**Exercise goal:** Going from the top of the data below, give again each line through the one containing "scn.camera = cam_o", both ends kept.

**Data supplied:**
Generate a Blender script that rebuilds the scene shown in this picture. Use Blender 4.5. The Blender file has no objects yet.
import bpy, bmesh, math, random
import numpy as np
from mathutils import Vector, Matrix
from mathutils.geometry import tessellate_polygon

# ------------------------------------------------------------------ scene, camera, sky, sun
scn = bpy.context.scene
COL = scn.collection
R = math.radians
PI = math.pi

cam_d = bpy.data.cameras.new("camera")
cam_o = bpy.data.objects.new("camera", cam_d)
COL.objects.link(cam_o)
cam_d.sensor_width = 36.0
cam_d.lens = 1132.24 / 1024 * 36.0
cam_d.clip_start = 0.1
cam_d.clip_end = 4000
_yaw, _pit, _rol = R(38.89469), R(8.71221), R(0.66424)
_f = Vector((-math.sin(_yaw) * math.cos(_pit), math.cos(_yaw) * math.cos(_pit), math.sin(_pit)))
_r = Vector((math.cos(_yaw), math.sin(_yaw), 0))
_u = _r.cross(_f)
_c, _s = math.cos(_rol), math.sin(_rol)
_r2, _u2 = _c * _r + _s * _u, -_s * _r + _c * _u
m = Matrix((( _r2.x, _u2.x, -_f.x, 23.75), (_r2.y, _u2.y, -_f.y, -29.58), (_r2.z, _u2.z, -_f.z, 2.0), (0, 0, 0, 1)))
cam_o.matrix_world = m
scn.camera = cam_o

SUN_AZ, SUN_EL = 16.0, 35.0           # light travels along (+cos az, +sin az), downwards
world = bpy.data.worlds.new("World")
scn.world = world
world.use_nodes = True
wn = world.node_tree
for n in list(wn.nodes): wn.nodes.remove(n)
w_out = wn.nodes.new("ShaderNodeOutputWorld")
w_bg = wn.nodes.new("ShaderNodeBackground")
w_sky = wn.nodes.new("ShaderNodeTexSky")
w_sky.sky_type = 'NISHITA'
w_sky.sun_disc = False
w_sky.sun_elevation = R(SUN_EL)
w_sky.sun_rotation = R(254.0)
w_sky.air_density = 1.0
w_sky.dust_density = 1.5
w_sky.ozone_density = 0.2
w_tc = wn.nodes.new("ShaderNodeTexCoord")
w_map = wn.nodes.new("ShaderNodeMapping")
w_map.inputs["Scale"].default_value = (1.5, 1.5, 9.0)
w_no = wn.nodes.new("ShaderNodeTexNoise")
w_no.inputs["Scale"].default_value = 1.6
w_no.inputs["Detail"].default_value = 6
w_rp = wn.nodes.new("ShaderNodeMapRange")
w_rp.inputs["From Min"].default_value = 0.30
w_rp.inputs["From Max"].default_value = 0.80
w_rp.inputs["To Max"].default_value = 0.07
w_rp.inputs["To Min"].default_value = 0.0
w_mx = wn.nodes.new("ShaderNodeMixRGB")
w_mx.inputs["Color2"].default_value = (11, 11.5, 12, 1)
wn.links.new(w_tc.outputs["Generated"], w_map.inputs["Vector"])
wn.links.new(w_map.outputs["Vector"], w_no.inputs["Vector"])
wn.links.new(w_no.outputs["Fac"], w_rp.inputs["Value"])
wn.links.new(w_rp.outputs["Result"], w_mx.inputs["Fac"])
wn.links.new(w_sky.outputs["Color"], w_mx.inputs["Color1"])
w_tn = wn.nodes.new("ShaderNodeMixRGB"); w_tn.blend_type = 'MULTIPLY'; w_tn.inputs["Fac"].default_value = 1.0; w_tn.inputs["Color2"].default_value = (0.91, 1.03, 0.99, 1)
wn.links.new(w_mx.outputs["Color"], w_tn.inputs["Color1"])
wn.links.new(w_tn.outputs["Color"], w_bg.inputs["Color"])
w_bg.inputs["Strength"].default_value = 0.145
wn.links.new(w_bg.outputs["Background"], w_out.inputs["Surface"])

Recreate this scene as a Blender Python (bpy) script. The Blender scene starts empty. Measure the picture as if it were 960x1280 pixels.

**Response to this task:**
Generate a Blender script that rebuilds the scene shown in this picture. Use Blender 4.5. The Blender file has no objects yet.
import bpy, bmesh, math, random
import numpy as np
from mathutils import Vector, Matrix
from mathutils.geometry import tessellate_polygon

# ------------------------------------------------------------------ scene, camera, sky, sun
scn = bpy.context.scene
COL = scn.collection
R = math.radians
PI = math.pi

cam_d = bpy.data.cameras.new("camera")
cam_o = bpy.data.objects.new("camera", cam_d)
COL.objects.link(cam_o)
cam_d.sensor_width = 36.0
cam_d.lens = 1132.24 / 1024 * 36.0
cam_d.clip_start = 0.1
cam_d.clip_end = 4000
_yaw, _pit, _rol = R(38.89469), R(8.71221), R(0.66424)
_f = Vector((-math.sin(_yaw) * math.cos(_pit), math.cos(_yaw) * math.cos(_pit), math.sin(_pit)))
_r = Vector((math.cos(_yaw), math.sin(_yaw), 0))
_u = _r.cross(_f)
_c, _s = math.cos(_rol), math.sin(_rol)
_r2, _u2 = _c * _r + _s * _u, -_s * _r + _c * _u
m = Matrix((( _r2.x, _u2.x, -_f.x, 23.75), (_r2.y, _u2.y, -_f.y, -29.58), (_r2.z, _u2.z, -_f.z, 2.0), (0, 0, 0, 1)))
cam_o.matrix_world = m
scn.camera = cam_o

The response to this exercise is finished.